Faculty of Natural Sciences.
Question 1
In some situation women aren’t afforded the same opportunities as men and we indeed have to work a bit harder to prove ourselves especially in the corporate world where it is believe that women are incapable of effectively performing certain jobs such as being the chief executive officer of a business as well as a man would, in other words we are seen as inferior. However I am of the view that intellectually and socially we are given equal opportunities to pursue educational goals as well as have a social life.

Question 2
To some extent Guyanese men have been brought up to believe that violence against women is socially acceptable as many of them have grown up in homes where their mothers were victims of domestic violence, that is they were beaten as well as verbally abused without anything being done about it the relevant authority as well as society, thus they are of the opinion that violence is the way to solve any matter whether miner or major.

Question 3
Domestic Violence- many women are being killed or mutilated senselessly by their spouses on a daily basis in Guyana.

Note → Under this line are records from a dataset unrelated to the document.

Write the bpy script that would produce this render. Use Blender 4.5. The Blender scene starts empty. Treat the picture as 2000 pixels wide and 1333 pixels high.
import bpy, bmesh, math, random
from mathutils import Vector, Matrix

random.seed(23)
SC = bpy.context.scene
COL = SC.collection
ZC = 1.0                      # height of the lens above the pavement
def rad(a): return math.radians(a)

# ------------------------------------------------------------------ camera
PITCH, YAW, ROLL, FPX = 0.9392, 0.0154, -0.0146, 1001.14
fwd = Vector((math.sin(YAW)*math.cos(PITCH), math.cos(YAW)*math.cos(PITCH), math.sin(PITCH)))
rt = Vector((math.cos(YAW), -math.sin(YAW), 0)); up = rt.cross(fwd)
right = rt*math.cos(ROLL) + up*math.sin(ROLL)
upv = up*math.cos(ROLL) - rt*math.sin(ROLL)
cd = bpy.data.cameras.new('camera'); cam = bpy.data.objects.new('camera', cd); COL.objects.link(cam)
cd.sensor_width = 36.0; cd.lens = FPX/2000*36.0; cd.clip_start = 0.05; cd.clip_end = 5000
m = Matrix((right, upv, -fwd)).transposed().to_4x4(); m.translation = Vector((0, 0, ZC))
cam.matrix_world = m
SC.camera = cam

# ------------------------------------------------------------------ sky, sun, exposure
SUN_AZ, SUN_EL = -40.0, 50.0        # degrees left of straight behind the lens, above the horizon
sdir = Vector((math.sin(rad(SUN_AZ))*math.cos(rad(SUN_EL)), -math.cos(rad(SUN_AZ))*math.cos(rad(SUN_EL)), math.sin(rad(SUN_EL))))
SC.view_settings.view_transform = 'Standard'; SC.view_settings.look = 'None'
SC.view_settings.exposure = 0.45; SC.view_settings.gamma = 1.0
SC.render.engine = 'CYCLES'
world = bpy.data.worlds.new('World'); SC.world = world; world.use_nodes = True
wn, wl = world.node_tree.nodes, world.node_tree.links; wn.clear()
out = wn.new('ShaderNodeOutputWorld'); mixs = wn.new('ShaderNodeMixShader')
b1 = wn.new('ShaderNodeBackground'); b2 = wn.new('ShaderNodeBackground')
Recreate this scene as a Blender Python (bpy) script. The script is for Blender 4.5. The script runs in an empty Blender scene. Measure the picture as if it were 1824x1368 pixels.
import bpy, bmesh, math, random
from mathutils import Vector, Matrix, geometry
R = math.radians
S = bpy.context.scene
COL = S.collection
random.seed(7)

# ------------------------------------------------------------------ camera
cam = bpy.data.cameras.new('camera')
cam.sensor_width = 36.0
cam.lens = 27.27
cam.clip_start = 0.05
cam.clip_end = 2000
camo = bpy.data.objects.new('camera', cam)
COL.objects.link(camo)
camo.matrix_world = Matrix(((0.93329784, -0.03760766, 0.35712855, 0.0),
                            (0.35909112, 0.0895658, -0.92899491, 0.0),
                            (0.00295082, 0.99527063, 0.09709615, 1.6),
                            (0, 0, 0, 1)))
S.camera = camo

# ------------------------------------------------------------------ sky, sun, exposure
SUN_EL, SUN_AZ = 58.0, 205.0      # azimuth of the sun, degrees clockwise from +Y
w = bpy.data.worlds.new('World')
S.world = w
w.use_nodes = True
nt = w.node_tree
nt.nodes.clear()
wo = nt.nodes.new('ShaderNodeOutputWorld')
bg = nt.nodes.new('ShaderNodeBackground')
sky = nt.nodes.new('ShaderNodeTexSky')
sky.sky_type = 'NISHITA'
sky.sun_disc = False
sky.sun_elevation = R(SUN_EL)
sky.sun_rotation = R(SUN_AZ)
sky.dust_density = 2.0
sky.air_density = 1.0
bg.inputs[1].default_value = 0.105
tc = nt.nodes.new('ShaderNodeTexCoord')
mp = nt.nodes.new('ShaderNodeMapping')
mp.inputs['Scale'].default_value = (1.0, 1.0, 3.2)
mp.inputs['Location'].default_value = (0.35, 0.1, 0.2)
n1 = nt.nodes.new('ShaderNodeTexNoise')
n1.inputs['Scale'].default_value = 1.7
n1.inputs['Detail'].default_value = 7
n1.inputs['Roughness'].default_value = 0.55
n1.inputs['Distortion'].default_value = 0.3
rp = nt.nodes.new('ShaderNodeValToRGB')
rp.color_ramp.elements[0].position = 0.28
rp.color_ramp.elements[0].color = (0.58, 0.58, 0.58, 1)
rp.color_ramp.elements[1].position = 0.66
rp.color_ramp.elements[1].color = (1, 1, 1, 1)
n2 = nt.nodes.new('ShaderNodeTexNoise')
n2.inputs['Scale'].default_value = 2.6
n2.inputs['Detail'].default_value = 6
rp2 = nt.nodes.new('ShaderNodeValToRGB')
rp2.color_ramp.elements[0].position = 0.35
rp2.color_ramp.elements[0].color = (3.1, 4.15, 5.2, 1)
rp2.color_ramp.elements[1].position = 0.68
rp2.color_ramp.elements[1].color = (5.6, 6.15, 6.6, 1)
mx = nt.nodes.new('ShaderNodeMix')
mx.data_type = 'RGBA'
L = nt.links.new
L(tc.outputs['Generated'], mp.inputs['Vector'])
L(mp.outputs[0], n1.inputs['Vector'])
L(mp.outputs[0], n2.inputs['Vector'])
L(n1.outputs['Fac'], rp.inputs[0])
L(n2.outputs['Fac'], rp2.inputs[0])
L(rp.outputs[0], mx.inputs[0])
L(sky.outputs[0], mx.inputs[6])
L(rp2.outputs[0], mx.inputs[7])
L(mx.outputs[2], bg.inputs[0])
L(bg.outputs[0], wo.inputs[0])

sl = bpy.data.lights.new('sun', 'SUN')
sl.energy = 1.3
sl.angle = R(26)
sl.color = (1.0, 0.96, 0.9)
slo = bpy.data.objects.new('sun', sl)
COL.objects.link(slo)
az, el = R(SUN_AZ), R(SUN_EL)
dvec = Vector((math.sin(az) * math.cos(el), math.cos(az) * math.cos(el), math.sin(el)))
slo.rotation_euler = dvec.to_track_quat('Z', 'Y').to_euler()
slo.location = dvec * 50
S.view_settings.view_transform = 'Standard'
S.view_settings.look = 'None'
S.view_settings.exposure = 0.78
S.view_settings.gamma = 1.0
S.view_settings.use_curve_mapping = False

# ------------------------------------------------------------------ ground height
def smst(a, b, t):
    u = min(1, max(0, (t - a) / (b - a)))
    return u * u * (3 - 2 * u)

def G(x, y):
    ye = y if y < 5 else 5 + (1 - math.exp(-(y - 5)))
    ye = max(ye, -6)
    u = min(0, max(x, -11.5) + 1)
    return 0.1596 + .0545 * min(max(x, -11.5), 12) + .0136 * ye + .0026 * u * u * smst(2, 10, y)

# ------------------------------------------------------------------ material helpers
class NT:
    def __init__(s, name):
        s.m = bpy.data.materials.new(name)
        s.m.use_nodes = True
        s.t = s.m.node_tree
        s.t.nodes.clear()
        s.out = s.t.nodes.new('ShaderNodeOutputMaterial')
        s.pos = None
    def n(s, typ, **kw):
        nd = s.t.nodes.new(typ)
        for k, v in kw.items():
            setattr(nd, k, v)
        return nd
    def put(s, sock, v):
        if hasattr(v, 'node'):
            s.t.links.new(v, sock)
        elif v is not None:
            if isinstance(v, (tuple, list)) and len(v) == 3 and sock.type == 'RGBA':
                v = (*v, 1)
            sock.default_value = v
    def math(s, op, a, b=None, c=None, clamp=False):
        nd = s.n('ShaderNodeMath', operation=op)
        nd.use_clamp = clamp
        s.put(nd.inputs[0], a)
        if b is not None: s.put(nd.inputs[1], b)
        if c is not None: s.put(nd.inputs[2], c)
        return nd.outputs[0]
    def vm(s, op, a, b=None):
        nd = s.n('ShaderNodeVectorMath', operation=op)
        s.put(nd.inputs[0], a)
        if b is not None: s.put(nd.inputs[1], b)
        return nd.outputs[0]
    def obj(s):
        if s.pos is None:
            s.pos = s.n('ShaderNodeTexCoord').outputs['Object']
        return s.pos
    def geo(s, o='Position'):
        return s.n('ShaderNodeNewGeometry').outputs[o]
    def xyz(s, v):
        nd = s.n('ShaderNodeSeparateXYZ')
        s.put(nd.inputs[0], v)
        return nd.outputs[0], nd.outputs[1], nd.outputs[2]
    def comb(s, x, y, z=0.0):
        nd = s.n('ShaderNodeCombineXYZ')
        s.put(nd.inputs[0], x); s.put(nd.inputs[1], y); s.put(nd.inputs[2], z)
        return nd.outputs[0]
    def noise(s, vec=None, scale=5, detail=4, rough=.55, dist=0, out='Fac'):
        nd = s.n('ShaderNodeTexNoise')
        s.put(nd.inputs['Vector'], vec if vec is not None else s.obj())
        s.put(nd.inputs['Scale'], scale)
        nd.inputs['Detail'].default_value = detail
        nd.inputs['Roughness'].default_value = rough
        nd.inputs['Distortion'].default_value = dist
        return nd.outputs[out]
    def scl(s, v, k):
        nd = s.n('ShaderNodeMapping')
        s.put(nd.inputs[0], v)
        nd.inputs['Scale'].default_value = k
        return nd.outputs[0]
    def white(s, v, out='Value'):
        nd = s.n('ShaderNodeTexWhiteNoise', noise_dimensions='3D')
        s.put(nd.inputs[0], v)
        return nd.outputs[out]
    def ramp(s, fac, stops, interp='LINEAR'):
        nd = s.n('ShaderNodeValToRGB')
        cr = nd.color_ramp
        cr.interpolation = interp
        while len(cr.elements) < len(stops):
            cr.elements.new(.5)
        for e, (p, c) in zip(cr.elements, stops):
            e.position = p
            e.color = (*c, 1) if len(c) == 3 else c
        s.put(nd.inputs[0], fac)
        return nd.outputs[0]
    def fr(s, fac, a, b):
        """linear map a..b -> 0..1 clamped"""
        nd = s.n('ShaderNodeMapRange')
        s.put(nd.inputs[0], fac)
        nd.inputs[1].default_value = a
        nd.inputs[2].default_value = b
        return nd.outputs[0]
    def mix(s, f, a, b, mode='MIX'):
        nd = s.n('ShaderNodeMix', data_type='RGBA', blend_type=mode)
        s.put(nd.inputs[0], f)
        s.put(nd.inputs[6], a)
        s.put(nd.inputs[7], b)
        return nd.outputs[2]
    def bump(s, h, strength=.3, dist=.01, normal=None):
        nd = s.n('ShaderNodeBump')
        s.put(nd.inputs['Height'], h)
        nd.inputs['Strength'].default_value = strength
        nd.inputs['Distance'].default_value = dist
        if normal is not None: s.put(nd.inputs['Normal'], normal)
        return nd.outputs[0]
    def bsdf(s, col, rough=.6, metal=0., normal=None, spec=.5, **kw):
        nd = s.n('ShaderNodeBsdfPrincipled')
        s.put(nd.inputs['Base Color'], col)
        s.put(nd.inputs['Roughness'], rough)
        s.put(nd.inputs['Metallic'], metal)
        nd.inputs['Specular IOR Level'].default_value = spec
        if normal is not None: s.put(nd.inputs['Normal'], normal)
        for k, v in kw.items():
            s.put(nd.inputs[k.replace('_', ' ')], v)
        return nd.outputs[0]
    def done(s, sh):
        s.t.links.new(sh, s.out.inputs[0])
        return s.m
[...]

On the other hand there are few reports of men being abuses or killed by women on homes or on the streets.
I am in total agreement with the view that the laws that should uphold the rights of women are not being effectively enforced since the rights of women are being eroded daily and nothing is done to prevent same

Question 4
Exposure to a university environment has enhanced my awareness to my equality as a woman as on campus equal opportunities are afforded to both men and women when it comes to gaining acceptance, attending classes or whatever it may be. At this level men and women have to work equally hard to achieve their goals or objectives irrespective of their educational pursuits. When job opportunities are being discussed by lecturers and students they are categorized on the basis of gender, all students are reminded that we have equal opportunities of getting those positions as long as we work diligently.

Question 5
One of the major gender related issues confronting women is the acquiring of certain jobs. The job market in Guyana is already limited and women are offered the same opportunity to apply for certain positions such as chauffeurs, construction workers etc…. as employers for these jobs specifically request men.